I find the BBC's approach to factual programming more and more disheartening. In the old days an unseen narrator (or sometimes an expert in the relevant field) would lead us on a fact filled journey that gave the view an insight into how indigenous people lived. Crammed full of facts and observations in a way that was entertaining and factual.
I can only agree with this for so many programmes. And when you get a good programme you end up with teh 'shaky camera' that haunts so many programmes at the moment, it makes my head hurt! I thought 'the normans' was pretty good but shaky camera everywhere, argh!
Now they get a camera trained on a celebrity who is on his own journey of self-discovery while forgetting to garner any facts about the place and people they've come to examine.
All they care about is bloody celebrity!
And if it is on ITV or any other channel it is worse as the 15 mins before ad breaks, breaks down as follows
5 mins saying what happened last time (or even just before the adverts in case you forgot)
5 mins of programme
5 mins of telling what will be in the next section
It is shameful.

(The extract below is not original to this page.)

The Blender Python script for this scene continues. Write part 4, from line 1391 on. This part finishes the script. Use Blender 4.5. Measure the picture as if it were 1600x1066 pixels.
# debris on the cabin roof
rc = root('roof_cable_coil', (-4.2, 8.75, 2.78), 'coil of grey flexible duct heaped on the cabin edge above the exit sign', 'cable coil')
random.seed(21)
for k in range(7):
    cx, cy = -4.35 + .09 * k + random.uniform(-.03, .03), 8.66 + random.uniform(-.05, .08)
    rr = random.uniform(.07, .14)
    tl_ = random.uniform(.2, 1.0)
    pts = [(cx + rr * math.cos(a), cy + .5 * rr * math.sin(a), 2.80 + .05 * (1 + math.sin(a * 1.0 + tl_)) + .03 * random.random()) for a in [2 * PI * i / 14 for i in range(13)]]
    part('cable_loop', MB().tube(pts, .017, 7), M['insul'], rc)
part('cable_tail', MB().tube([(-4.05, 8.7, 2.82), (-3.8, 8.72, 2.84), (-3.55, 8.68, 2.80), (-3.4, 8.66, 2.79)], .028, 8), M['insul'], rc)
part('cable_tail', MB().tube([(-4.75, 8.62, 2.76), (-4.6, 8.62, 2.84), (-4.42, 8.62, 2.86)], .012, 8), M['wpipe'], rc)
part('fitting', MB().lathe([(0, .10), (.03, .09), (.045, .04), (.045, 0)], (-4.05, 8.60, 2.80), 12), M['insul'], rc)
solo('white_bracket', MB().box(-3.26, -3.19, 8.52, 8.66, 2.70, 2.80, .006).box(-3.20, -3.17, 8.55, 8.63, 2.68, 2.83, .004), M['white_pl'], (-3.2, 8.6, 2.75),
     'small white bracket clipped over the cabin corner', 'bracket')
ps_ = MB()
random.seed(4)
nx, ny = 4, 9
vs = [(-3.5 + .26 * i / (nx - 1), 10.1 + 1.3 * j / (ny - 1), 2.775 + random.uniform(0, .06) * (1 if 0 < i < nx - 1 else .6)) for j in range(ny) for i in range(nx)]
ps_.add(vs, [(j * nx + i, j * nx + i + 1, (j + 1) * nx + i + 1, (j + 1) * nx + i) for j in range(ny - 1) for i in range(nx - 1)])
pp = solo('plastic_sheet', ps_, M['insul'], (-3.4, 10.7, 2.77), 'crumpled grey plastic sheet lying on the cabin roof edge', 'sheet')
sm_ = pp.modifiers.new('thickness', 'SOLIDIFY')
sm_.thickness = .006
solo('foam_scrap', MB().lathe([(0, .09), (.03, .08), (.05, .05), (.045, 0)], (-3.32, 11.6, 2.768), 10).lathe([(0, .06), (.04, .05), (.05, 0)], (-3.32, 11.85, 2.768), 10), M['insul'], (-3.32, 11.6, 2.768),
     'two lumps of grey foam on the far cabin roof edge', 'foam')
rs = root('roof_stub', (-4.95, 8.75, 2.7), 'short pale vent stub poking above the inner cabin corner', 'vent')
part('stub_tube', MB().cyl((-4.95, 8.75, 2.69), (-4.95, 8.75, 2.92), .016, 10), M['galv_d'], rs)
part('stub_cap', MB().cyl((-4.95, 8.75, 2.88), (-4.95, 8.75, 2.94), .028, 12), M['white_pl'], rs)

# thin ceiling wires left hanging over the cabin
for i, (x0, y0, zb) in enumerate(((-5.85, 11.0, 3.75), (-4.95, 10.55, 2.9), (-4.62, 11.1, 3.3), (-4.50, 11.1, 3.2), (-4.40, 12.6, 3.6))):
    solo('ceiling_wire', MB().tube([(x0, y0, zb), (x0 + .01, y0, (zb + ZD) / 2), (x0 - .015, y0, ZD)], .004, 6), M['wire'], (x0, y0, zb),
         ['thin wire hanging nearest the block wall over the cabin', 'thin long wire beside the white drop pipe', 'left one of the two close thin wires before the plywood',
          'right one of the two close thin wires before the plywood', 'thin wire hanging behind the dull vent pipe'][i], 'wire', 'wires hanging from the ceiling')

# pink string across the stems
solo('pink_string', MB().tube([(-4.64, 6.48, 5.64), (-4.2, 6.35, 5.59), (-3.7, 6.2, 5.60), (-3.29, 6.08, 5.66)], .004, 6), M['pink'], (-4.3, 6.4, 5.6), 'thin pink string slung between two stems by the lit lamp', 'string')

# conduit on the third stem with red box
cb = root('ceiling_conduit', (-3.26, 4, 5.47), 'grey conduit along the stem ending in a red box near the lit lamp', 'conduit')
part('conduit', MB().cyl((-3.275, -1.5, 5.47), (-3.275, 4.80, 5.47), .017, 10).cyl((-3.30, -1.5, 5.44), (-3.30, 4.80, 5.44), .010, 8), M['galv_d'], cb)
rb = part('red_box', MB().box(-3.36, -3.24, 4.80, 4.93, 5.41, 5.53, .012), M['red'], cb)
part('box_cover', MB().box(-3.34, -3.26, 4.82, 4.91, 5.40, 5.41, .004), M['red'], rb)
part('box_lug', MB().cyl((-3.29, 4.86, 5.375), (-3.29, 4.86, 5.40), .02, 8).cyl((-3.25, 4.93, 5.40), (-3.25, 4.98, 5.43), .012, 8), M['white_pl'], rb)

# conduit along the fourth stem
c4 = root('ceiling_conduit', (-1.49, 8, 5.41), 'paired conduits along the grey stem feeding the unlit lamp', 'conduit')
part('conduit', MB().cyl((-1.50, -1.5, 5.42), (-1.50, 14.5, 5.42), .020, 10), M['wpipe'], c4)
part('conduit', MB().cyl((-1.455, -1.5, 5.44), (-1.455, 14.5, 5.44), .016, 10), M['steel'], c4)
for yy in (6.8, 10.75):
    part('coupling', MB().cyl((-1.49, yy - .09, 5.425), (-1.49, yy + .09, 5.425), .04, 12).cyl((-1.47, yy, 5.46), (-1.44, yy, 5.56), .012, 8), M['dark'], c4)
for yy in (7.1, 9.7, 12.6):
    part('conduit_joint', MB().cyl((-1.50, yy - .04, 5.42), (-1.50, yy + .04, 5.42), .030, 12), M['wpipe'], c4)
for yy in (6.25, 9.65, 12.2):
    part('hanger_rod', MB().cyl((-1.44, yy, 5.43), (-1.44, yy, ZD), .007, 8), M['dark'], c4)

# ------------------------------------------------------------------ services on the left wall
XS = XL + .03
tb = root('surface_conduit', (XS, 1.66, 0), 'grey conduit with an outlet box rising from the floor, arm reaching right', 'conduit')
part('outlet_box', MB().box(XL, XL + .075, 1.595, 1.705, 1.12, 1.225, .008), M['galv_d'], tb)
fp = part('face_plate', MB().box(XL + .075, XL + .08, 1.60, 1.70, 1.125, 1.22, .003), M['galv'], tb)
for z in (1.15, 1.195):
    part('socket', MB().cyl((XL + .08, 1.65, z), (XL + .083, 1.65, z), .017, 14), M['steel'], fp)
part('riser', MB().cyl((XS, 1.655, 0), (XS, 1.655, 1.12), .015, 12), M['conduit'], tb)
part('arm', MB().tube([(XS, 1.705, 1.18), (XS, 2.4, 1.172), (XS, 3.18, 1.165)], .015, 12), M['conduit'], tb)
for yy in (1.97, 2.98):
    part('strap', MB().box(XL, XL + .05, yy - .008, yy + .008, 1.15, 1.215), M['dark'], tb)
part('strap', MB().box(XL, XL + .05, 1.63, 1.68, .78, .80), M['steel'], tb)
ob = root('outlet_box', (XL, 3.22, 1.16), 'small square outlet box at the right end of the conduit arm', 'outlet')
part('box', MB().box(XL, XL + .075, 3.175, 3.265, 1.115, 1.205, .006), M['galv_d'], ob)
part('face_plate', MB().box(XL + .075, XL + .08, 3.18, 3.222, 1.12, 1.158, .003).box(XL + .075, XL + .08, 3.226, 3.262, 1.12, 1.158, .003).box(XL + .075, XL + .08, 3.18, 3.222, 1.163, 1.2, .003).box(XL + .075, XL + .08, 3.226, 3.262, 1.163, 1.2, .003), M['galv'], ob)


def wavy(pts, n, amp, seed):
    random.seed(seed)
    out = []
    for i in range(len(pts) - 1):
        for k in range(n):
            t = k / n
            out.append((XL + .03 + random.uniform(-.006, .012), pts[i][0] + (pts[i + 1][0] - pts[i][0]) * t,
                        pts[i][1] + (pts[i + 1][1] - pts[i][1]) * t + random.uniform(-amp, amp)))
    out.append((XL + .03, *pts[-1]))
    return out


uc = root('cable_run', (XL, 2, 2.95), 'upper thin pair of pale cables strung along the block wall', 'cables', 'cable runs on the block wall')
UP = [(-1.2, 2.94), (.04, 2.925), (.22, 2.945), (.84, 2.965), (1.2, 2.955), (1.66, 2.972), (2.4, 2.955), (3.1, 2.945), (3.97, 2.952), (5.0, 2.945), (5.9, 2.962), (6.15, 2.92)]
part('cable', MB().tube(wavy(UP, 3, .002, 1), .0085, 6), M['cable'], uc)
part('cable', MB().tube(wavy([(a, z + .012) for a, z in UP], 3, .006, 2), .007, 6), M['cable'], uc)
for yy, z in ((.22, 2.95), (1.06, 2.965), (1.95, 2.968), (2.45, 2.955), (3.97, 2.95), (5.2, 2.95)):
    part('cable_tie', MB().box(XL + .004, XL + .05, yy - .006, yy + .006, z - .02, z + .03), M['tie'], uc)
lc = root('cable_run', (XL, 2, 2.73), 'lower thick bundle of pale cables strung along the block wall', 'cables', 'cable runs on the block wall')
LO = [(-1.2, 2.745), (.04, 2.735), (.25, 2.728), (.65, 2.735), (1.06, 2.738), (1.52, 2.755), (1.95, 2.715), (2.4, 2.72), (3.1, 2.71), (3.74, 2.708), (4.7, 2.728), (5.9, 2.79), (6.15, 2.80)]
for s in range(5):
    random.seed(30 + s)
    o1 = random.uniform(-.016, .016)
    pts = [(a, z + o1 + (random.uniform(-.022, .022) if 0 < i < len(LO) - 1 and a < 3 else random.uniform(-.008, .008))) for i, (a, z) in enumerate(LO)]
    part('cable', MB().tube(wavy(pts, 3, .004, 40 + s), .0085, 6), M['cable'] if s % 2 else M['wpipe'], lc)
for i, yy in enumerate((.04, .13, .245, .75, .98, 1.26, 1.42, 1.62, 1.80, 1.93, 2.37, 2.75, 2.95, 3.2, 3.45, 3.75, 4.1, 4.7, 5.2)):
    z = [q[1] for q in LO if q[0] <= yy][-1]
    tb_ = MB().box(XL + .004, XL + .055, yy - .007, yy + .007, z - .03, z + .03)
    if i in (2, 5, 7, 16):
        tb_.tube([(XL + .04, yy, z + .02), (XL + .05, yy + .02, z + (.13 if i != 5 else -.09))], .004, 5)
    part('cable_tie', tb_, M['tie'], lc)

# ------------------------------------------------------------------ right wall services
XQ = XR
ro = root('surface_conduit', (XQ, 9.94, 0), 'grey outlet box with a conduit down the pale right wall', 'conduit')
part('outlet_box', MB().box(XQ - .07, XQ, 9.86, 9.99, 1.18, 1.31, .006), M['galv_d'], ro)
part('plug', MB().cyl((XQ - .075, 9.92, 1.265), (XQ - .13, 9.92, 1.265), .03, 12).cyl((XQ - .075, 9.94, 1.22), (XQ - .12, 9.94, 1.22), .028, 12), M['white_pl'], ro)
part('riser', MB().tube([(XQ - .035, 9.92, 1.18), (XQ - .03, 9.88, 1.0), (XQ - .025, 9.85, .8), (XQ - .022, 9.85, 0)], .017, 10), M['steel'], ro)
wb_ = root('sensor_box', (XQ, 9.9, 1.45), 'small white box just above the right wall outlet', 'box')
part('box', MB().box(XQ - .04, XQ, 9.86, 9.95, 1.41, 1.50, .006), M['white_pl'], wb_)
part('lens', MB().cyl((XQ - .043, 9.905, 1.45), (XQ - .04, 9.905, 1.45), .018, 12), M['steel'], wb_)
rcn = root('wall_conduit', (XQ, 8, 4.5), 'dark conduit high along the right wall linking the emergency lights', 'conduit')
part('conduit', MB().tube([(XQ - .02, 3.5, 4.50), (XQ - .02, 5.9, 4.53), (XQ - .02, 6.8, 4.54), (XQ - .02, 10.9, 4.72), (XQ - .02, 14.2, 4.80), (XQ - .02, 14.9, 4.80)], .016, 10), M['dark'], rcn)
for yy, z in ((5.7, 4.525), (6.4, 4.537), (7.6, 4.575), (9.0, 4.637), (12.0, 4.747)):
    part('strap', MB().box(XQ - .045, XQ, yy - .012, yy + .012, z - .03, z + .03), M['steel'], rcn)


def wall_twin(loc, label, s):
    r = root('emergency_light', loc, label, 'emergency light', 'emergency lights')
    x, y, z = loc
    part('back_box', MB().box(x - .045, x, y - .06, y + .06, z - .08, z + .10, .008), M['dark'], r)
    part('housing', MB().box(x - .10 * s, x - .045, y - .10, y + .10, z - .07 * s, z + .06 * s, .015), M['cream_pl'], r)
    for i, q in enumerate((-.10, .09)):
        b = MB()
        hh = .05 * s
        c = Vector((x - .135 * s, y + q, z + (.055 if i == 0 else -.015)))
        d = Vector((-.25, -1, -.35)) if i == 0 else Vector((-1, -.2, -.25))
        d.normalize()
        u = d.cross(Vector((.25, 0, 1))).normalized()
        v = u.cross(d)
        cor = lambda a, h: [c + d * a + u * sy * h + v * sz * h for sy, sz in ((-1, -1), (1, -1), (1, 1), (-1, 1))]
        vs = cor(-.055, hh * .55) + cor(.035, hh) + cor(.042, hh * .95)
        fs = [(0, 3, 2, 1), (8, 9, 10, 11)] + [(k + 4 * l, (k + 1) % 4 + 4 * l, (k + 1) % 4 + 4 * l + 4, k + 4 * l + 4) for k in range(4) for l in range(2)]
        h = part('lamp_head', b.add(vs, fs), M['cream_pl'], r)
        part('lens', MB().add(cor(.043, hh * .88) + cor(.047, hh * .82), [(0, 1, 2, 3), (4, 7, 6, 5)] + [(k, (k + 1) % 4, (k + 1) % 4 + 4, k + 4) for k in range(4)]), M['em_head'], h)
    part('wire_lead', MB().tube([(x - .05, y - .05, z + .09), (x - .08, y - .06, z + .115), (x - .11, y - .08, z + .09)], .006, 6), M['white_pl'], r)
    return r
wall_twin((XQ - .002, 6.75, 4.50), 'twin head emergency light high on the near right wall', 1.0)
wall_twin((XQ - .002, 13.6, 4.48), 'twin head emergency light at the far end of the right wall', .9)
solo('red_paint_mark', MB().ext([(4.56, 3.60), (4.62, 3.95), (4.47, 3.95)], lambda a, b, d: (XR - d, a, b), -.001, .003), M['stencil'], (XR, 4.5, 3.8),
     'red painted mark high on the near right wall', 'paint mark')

Everyone keeps saying it is because of decreased attention span. I say that is rubbish.
An example. Dr Who. Nowerdays they have to be self contained one off episodes. In the old days 4 or 6 weeks spread out.
All my children will watch old Dr Who, spread out and endure the bad effects (which they don't seem to notice so much) as the storys are actually OK.
Short attention spans is a self fulfilling prophecy!